The complaints are that he’s ignored black history. Which isn’t what he was writing about, rather, about writers of history. And the impact of writers of history is going to be reliant upon how many people read them, not the history itself that happened.

Sigh.

3 thoughts on “Idiot, idiot, stupidity”

  1. I wonder who the whingers concerned critics are?

    “Black history has not been welcome in history,” says British historian David Olusoga. “Black people have been invisible in history.”

    I suppose when your only form of knowledge transmission is oral, it’s hard to get those pesky facts about what happened hundreds of years ago straight.

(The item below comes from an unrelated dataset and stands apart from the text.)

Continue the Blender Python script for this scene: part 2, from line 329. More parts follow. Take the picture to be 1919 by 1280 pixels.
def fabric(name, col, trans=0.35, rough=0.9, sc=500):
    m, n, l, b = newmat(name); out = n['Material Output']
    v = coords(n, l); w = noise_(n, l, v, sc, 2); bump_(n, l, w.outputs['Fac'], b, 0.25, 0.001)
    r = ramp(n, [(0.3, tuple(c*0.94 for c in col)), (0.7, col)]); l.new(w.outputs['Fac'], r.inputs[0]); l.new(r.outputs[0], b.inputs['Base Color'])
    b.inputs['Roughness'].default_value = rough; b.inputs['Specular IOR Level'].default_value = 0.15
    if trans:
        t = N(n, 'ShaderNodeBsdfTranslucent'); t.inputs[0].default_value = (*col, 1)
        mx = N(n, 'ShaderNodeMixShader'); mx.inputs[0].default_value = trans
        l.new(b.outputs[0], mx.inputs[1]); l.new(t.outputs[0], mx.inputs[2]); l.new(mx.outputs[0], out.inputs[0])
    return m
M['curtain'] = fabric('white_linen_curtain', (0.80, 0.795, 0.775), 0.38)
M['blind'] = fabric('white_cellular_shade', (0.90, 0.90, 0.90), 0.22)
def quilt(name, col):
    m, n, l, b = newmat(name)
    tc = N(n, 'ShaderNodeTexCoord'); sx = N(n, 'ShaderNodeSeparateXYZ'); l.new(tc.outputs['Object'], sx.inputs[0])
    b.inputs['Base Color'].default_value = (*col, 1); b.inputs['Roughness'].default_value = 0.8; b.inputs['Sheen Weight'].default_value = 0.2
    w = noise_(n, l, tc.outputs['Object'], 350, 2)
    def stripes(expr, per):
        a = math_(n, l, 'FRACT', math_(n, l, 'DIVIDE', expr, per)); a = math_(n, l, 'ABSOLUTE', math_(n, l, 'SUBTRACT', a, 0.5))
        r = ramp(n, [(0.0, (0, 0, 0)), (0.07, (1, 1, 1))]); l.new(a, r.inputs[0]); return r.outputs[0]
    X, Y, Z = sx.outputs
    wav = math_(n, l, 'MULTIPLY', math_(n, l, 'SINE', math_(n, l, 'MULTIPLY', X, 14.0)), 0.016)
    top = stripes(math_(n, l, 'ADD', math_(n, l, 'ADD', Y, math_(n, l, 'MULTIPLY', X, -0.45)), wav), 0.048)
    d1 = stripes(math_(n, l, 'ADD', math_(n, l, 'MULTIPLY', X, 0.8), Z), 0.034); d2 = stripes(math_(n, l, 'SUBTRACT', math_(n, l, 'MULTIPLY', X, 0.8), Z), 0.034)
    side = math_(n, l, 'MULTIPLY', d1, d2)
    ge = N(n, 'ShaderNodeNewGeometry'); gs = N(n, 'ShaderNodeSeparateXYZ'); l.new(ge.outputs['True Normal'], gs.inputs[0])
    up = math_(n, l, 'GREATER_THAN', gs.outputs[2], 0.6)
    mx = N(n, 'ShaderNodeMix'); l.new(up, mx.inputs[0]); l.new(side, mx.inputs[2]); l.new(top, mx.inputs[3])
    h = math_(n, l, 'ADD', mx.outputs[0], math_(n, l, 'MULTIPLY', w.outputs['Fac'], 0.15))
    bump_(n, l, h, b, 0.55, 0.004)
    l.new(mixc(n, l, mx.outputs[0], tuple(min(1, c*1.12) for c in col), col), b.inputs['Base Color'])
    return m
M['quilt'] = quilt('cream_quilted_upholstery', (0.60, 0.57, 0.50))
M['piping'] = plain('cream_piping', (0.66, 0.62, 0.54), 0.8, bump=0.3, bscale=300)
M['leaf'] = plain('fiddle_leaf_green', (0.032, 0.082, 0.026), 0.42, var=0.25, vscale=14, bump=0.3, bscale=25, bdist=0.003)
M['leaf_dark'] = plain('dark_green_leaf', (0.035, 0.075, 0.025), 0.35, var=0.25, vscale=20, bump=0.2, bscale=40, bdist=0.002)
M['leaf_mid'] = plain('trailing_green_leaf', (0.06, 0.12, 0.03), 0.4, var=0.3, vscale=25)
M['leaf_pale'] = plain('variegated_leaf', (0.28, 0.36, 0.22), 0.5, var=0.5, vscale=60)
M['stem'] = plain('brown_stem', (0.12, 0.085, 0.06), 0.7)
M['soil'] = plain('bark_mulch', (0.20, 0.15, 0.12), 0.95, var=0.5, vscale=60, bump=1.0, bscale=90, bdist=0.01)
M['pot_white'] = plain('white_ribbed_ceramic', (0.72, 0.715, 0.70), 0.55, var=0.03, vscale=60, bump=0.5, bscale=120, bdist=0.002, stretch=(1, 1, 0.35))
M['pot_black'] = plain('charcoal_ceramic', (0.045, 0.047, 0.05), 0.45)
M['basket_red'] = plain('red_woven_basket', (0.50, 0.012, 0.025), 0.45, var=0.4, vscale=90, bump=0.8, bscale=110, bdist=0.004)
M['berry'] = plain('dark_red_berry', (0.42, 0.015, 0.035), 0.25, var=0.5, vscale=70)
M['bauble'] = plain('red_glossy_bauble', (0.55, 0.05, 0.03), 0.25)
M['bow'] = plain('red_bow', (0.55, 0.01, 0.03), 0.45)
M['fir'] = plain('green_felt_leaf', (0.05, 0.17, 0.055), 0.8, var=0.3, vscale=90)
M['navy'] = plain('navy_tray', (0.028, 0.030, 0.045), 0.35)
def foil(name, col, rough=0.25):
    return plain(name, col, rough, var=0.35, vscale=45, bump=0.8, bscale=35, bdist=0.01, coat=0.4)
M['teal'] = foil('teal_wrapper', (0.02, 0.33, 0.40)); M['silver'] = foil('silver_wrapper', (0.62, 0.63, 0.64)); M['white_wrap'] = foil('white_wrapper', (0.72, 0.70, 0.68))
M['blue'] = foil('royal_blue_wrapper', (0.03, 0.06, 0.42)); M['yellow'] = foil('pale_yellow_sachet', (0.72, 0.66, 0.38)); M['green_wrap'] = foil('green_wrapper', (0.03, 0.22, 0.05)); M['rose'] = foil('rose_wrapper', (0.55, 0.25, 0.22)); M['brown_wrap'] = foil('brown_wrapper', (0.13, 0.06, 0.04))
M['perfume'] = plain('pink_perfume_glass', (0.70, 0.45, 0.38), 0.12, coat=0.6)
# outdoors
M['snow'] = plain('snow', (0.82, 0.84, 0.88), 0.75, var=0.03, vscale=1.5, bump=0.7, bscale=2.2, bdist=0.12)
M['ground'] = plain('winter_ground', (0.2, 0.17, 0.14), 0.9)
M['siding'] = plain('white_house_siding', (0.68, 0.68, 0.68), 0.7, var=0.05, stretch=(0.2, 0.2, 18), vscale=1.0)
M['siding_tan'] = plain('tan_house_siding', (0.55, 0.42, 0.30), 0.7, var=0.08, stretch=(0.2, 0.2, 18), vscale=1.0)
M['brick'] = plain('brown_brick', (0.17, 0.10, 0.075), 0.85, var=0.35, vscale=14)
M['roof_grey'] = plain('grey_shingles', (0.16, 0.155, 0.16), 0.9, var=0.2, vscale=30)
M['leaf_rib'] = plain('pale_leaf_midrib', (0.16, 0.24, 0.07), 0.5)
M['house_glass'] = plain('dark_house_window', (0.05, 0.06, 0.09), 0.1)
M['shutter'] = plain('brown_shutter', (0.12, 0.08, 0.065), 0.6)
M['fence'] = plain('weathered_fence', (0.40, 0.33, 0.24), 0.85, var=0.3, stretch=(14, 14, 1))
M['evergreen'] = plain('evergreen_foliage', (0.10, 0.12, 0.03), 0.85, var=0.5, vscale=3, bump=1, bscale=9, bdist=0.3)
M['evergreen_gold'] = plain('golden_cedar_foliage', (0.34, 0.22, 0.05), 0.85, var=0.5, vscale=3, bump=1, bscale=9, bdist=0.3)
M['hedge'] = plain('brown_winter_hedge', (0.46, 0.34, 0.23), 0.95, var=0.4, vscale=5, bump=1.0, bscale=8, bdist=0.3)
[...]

Thus, the ‘History’ of black people has been written largely by Arabs and by White people.

    To counter criticism about the lack of African historians and writers, Cohen has added Leo Africanus, a Berber…

    Lol. So he still couldn’t he find a Sub- Saharan African Historian? Surely there must be at least one he could use, say, someone with a few books and TV appearances behind him and a favourite on the BBC? Maybe one born in Nigeria and called David? Anyone?

    ( A nice takedown of Mr Olusoga: https://www.youtube.com/watch?v=TuCi5dG6vhw )

  2. ‘… has itself been rewritten after its author failed to take into account enough black historians, academics and writer.’

    An extra half-page shouldn’t take long.

  3. Writing history is not all that common in history. The old Hebrew stuff is just rubbishy fiction and folklore until it suddenly met reality with the conquest of Israel by the Assyrians. Early Roman history is also just folklore. The Greeks certainly had historians. So had the Chinese but not the Indians. Not the Phoenicians, not the peoples of Mesopotamia, not …

    The Egyptians were pretty impressive but did they write history? ‘The problematic search for ancient Egyptian historiography is tied to the debated extent and form of historical consciousness. The ancient Egyptians did have a sense of “historical” events or achievements that could be described to a future audience. Though they did not produce a historiography comparable to other ancient, or later Western, models, which attempt to analyze and critically reconstruct the distant past, they left texts that display historiographic features, such as an awareness of the singularity of events, or references to “reality.” The annals and the “king’s novel” are the most discussed examples of this kind of text. The non-mythical distant past is a featured subject of king-lists, and it became the object of historiography in Manetho’s Aegyptiaca.’
    https://escholarship.org/uc/item/73v96940

    Manetho was an Egyptian who wrote in Greek in the Hellenistic period i.e. he was writing in the Greek tradition. Still, he can be passed off as “African” though he does have the disadvantage that little of his work survived.